The present study thus provides direct empirical evidence for a dissociated overlap of grasping and left-right movements with number magnitude and serial order processing and put important constraints to theories explaining these interactions. Theories assuming a common metric for magnitude processing underlying interactions between number, space, and action (Fischer, 2012; Walsh, 2003) and decisional theories (e.g., Van Opstal & Verguts, 2013) have difficulties in explaining how different actions can lead to qualitative different interactions. From the first class of theories, interactions with only the magnitude dimension would have been predicted, as serial order is typically not considered to be a special instance of a magnitude representation. Here we clearly show that numbers are represented across multiple dimensions and that each dimension interferes with the responses as a function of the task set.
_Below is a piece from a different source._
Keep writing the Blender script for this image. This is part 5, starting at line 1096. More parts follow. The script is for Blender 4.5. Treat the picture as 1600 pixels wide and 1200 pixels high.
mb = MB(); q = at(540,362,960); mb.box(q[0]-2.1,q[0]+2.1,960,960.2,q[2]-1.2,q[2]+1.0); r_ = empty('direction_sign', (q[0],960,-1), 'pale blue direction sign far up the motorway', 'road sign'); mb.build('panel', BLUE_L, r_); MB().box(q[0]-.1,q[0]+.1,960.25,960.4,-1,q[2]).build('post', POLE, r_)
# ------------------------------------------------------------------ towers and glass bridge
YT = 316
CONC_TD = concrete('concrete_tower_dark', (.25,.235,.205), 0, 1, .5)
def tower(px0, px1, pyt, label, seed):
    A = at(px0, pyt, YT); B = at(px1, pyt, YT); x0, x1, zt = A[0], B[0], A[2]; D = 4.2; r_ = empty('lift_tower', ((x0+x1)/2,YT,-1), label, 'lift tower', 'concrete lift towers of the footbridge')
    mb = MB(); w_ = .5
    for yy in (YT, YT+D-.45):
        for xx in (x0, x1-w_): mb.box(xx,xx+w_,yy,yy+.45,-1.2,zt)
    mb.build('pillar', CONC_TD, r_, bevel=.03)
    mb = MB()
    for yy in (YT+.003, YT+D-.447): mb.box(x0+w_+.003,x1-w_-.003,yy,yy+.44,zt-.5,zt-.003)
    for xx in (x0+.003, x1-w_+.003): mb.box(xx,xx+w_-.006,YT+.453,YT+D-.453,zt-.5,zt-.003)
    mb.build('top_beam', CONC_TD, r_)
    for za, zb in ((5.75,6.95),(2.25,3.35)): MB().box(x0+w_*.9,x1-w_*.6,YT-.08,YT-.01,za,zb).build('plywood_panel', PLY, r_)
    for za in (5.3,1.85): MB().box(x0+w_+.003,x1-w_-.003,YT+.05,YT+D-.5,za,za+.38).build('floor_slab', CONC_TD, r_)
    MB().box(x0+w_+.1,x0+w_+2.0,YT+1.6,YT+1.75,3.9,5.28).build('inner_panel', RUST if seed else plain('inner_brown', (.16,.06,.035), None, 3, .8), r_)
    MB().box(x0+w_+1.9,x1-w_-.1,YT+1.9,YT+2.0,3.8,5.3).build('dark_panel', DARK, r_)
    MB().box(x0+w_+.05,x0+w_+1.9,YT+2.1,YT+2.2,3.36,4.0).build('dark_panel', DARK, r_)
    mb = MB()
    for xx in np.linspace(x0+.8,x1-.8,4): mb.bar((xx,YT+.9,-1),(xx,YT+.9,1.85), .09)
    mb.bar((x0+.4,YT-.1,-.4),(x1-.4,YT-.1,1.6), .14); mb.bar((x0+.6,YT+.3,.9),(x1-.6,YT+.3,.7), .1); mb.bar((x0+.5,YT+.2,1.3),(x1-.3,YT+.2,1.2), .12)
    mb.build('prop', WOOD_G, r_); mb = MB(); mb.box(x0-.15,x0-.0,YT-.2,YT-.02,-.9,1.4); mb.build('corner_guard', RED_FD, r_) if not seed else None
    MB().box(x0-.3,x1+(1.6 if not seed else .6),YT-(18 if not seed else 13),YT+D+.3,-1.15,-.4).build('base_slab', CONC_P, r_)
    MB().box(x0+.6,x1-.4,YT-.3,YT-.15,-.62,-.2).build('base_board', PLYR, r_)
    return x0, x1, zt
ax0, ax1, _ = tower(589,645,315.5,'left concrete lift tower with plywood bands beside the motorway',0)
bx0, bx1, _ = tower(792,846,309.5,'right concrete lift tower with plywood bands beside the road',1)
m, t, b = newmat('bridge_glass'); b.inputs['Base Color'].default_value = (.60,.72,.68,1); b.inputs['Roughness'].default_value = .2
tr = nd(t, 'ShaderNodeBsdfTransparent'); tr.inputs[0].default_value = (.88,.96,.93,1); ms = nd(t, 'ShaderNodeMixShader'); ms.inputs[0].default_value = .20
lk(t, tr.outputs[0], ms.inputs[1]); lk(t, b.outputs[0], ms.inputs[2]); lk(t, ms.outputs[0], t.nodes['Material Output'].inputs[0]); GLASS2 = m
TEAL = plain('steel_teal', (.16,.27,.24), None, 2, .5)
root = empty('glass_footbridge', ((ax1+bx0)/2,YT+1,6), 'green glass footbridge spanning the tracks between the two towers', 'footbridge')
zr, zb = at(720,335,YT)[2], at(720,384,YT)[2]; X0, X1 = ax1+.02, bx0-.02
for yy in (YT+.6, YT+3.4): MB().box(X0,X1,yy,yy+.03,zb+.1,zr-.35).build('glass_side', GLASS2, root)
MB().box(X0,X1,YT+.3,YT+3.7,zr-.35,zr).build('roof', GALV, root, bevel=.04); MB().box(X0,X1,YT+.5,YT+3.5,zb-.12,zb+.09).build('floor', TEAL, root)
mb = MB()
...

We argue therefore that to come to a fuller understanding, future updates of these theories should consider serial order (whether or not in WM) as an important dimension of numbers. Decisional theories on the other hand should further specify how a simple change of the response set, leaving all task- and decision-related aspects unchanged, results in qualitative different interactions.

In sum, the current study provides the first direct evidence that grasp and space representations are related to different aspects of number processing, implying a functional distinction between magnitude and serial order processing. More generally, the current results provide a clear illustration that stimulus-response interactions are determined by the dimensional overlap of stimulus and response properties and point to the importance to integrate these ideas in theoretic and computation models on the relation between numbers, space, and action to come to a fuller understanding of the cognitive dynamics underlying them.